The representative of Kenya asked about efforts to resume the Doha Round of trade talks and whether multilateral policy on debt and aid would take into account the collapse of Doha. How could the developing countries receive equal development support in return for the resources transferred to developed countries? What were better indicators to reflect the realistic situation faced by poor people who were getting power despite global economic expansion?
In response, Mr. OCAMPO said opportunities for negotiations were narrow (three months), given the difficulties of pending issues. Nevertheless, there were no indications that world trade had weakened in the meantime. Regarding resource transfer, he said a multicurrency reserve system rather than a system pegged to the United States dollar would be more stable, even for the United States. But it would mean, in turn, that developing countries were not likely to have a world currency in the foreseeable future. They were thus forced to accumulate international reserves, which then became transfers to the industrialized countries. France had pushed for special drawing rights of the IMF, which were the only truly global reserve currency. The only way to eliminate dissymmetry and manage the situation was through an institution like the IMF.
The representative of Mauritania asked to what extent economic growth had impacted people’s access to basic services. Unemployment of young people in West Africa showed that joblessness was on the rise.
Mr. VOS said it was difficult to predict what would happen regarding the World Trade Organization negotiations, but consultations on Aid for Trade were continuing despite the stalemate, thereby helping developing countries strengthen their capacity for trade. Unemployment was indeed a concern; the report focused on the short-term economic outlook, though its authors would have liked it to incorporate such issues.

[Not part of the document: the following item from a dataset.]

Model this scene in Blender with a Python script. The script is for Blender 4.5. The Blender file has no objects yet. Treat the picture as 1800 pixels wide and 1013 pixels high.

The representative of the United Nations Children’s Fund (UNICEF) stressed the need for freedom in the use of fiscal instruments, noting that fiscal caps had been imposed in many countries advised by the IMF and the World Bank.
Mr. VOS said that it was important that economies were able to avoid pro-cyclical adjustments and to survive the different cycles such as price drops in oil. He stressed the need to create stable resources and to stabilize long-term expenditures.
In closing remarks, the Council President expressed hope that by week’s end the Council would finalize the theme of the 2007 high-level segment and the programme of the 2007 substantive session.